How to get all spherical angles $\phi$ and $\theta$, which describe a circle on a sphere?
I have a spherical rendering, where the spherical coordinates $\phi$ and $\theta$ are represented by the x and y axis of the image (similar to how world maps work):
Now given a point on the image with the pixel coordinates p($\phi$, $\theta$) I want to calculate the average color of all the neighboring pixels on the sphere within a radius (radius could maybe more easily be defined as an angle, since we are thinking of a unit sphere). For this I need to sum up all of the pixels within the circle, however the circle on the sphere will not be a circle on my map. So the question is, how can I get all the pixel coordinates (= my $\phi$ and $\theta$ angles) within the circle?
Edit: Forgot to describe, how the rendering was done. With $\phi = [0, 2\pi]$ we divide $2\pi$ by the horizontal image resolution. $\theta = [0, \pi]$, so we divide $\pi$ by the vertical image resolution. Using a horizontal resolution that is twice the vertical resolution one pixel represents area on the sphere that is $(\frac{2 * \pi}{res_h}\times\frac{2 * \pi}{res_h})$.
I will stick to your notations $\phi$ for longitude, $\theta$ for latitude, although one finds rather often the inverse convention.
Given: a center $M_0$ (defined by spherical coordinates $(\phi_0,\theta_0)$) and a radius $R$ ($0<R<\pi/2$, measured as an arc on the unit sphere).

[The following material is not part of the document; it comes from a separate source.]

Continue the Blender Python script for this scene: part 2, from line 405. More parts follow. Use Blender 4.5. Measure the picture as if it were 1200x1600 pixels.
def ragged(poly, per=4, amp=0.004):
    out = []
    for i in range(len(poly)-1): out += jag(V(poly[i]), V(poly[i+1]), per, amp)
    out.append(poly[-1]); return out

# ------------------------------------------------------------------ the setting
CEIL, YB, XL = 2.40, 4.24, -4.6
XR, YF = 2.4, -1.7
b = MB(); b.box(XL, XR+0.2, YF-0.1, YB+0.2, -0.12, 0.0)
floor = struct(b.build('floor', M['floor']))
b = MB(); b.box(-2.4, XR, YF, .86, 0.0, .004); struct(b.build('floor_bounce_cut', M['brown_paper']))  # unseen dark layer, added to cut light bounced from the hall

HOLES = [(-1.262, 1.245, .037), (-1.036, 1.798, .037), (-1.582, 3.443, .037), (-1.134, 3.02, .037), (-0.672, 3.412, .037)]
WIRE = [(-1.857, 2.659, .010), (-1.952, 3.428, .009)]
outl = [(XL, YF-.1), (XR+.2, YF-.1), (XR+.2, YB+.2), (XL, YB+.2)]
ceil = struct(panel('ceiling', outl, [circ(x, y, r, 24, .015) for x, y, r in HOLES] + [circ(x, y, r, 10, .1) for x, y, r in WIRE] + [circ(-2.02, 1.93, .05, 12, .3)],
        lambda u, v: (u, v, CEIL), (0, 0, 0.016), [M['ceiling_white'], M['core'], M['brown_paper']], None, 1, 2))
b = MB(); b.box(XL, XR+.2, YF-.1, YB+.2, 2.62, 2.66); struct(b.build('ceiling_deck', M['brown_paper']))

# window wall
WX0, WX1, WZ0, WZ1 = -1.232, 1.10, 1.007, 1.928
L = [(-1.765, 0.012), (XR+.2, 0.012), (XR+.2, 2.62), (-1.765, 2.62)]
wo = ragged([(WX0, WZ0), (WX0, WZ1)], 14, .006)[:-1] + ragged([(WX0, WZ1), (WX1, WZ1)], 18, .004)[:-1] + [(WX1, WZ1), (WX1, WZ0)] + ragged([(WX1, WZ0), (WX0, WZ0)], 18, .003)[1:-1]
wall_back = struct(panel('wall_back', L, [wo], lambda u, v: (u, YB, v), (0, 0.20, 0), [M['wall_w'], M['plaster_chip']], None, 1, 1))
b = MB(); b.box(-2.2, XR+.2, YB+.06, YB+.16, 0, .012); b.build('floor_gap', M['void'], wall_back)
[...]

The set of points $M$ of the sphere which are interior to the spherical disk with center $M_0$ and radius $R$ is given by the following dot product constraint:
$$\vec{OM}.\vec{OM_0}>\cos(R)$$
which is equivalent, using classical spherical coordinates, to:
$$\begin{pmatrix}\cos(\phi)\cos(\theta)\\ \sin(\phi)\cos(\theta)\\ \sin(\theta)\end{pmatrix} .\begin{pmatrix}\cos(\phi_0)\cos(\theta_0)\\ \sin(\phi_0)\cos(\theta_0)\\ \sin(\theta_0)\end{pmatrix}>\cos(R)\tag{1}$$
This constraint can be written under the form:
$$\cos(\theta_0)\cos(\theta)\cos(\phi-\phi_0)+\sin(\theta_0)\sin(\theta)>\cos(R)\tag{2}$$
which is an implicit equation in $(\phi,\theta)$ depending upon three parameters $(\phi_0,\theta_0,R)$ that can be visualized with this Geogebra animation (play with the sliders !):
https://www.geogebra.org/calculator/eanc7njp
The top sliders $f$ and $t$ refer to the coordinates $\phi_0$ and $\theta_0$ resp. of center $M_0$.
Here are two examples:
Fig. 1: An "ordinary" circle centered in (0,0) with radius $\pi/4$ rendered as a kind of ellipse.
Fig. 2: A "limit case" image of a circle belonging to northern hemisphere, tangent to the equator, (almost) passing throughout North Pole, explaining the almost linear segment ranging approximately from $-\pi/2$ to $\pi/2$.
Remark 1: constraint (1) has been given in the same form by @blamocur.
Remark 2: formula (2) could have been obtained directly by using the spherical law of cosines..
Remark 3: Explicit equations of the circle can be found here.
Let $a$ be the axis of the circle passing through its center, and let $\theta_0$ be the angle of the radius (i.e. $\text{radius} = \sin \theta_0$ )
The $a$ axis has coordinates:
$a = ( \sin \theta_a \cos \phi_a, \sin \theta_a \sin \phi_a, \cos \theta_a)$
you have to find two orthogonal vectors that are orthogonal to $a$, and these can be chosen as follows:
$u_1 = ( \cos \theta_a \cos \phi_a, \cos \theta_a \sin \phi_a , - \sin \theta_a )$
$u_2 = (- \sin \phi_a, \cos \phi_a , 0 )$
The rectangular coordinates of points at the circular region boundary are given by (with respect to the basis $[u_1, u_2, a]$, utilizing the respective spherical coordinates) are:
$(x', y', z') = ( \sin \theta_0 \cos \phi, \sin \theta_0 \sin \phi, \cos \theta_0 )$
where $0 \le \phi \le 2 \pi $
now the world rectangular coordinates of the circular region boundary is
$(x, y, z) = [u_1, u_2, a] (x', y', z') = x' u_1 + y' u_2 + z' a$
once you've calculated $(x, y, z)$ , you can calculate the corresponding $\theta, \phi$ in the original world coordinates, as follows
$ \theta = \cos^{-1} (z)$ and $ \phi = \text{atan2} (x, y) $
By changing $\phi$ over $[0, 2 \pi]$ you get a closed curve in your image, that encloses all the pixels you want.